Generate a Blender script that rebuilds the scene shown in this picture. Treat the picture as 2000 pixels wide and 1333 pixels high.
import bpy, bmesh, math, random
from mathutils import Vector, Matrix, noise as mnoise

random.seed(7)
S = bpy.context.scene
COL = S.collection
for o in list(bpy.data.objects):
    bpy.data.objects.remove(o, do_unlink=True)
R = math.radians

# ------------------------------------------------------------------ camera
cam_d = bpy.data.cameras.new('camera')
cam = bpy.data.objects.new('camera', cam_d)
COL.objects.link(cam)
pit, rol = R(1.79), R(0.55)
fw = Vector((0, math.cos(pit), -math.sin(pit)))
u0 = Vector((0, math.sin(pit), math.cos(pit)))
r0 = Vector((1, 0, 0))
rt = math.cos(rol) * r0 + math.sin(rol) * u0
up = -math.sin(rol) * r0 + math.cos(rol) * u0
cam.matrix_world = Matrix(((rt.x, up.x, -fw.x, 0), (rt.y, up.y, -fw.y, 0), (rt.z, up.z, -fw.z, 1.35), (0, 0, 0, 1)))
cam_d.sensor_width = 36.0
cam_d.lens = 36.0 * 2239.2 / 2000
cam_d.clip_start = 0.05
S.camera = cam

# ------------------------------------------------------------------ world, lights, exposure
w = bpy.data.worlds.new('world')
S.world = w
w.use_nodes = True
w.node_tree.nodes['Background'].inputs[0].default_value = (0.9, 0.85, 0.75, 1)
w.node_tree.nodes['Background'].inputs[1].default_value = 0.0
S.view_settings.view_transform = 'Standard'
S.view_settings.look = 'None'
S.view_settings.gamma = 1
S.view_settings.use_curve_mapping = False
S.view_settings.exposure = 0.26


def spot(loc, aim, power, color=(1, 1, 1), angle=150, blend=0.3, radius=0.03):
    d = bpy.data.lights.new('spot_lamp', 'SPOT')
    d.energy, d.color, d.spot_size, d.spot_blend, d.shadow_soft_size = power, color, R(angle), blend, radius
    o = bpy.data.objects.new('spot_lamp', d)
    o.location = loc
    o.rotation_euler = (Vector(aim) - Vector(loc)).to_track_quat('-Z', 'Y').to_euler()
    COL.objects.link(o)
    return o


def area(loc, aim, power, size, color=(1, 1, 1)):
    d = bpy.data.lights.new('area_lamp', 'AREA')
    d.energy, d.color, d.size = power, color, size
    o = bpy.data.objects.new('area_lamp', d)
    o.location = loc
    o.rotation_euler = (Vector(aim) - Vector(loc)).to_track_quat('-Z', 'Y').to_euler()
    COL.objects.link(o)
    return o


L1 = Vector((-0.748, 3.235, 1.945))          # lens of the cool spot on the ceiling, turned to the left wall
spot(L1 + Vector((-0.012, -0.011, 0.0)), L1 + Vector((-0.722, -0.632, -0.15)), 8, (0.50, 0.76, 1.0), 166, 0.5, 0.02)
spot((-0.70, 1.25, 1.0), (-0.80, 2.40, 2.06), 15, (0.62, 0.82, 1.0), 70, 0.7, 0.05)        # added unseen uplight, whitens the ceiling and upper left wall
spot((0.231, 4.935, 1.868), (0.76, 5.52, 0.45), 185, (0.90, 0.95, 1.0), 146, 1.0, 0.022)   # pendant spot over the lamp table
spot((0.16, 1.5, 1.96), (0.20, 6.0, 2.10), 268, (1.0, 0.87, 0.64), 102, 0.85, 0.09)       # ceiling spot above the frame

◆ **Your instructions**
Please write out exactly the lines from the start of the data through the line that contains "S.camera = cam", both ends included, and nothing else.

◆ **Output for this task**
Generate a Blender script that rebuilds the scene shown in this picture. Treat the picture as 2000 pixels wide and 1333 pixels high.
import bpy, bmesh, math, random
from mathutils import Vector, Matrix, noise as mnoise

random.seed(7)
S = bpy.context.scene
COL = S.collection
for o in list(bpy.data.objects):
    bpy.data.objects.remove(o, do_unlink=True)
R = math.radians

# ------------------------------------------------------------------ camera
cam_d = bpy.data.cameras.new('camera')
cam = bpy.data.objects.new('camera', cam_d)
COL.objects.link(cam)
pit, rol = R(1.79), R(0.55)
fw = Vector((0, math.cos(pit), -math.sin(pit)))
u0 = Vector((0, math.sin(pit), math.cos(pit)))
r0 = Vector((1, 0, 0))
rt = math.cos(rol) * r0 + math.sin(rol) * u0
up = -math.sin(rol) * r0 + math.cos(rol) * u0
cam.matrix_world = Matrix(((rt.x, up.x, -fw.x, 0), (rt.y, up.y, -fw.y, 0), (rt.z, up.z, -fw.z, 1.35), (0, 0, 0, 1)))
cam_d.sensor_width = 36.0
cam_d.lens = 36.0 * 2239.2 / 2000
cam_d.clip_start = 0.05
S.camera = cam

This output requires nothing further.